Central bank liquidity operations are judged here to be an influence on market prospects and have turned temporarily negative – bank reserves at the Fed, ECB and BoJ combined recently reached their lowest level for 11 months, reflecting the impact of banks repaying ECB loans.

The chart shows G3 reserves in total and broken out, together with projections. For the US and Japan, the latter are based on reserves levels at end-2012 and current plans* for securities purchases, which are assumed to be unsterilised. For the Eurozone, the projection takes account of the €140.6 billion repayment to date of three-year LTRO1 lending and assumes a similar paydown of LTRO2 at end-February.

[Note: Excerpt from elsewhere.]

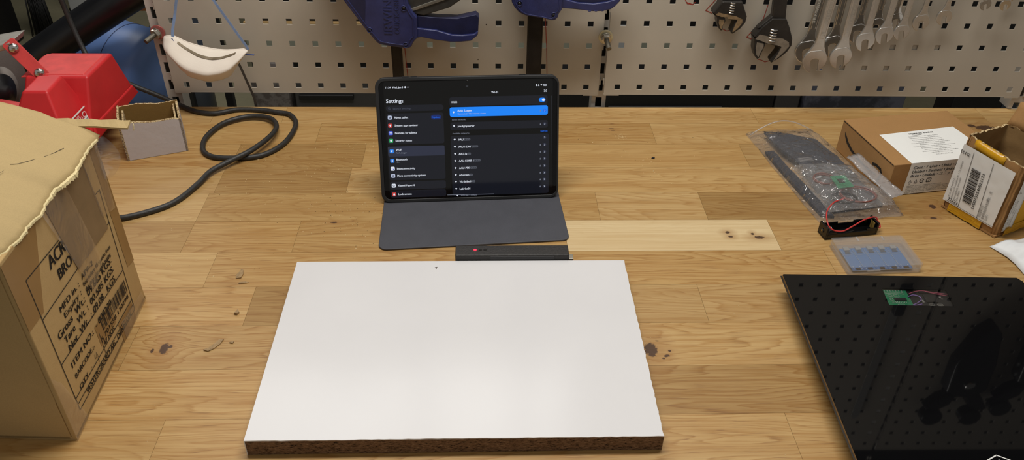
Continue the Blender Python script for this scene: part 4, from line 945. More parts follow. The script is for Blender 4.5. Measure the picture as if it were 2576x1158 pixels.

As the chart shows, US bank reserves are rising in line with the projection but Japanese reserves are currently lagging – this shortfall is probably temporary, although the BoJ may have partially sterilised QE to temper downward pressure on the yen. The expansionary impact of US / Japanese QE, however, has been more than offset by Eurozone banks repaying ECB lending, a trend that began in earnest last summer but has accelerated with the opportunity to pay back the two three-year LTRO loans.

The further LTRO2 repayment should prevent a rise in G3 reserves until March despite ongoing US / Japanese QE. An upward trend should resume thereafter, with G3 reserves projected to reach another record in May.

*US QE is assumed to be suspended in mid-2013 as the economy improves.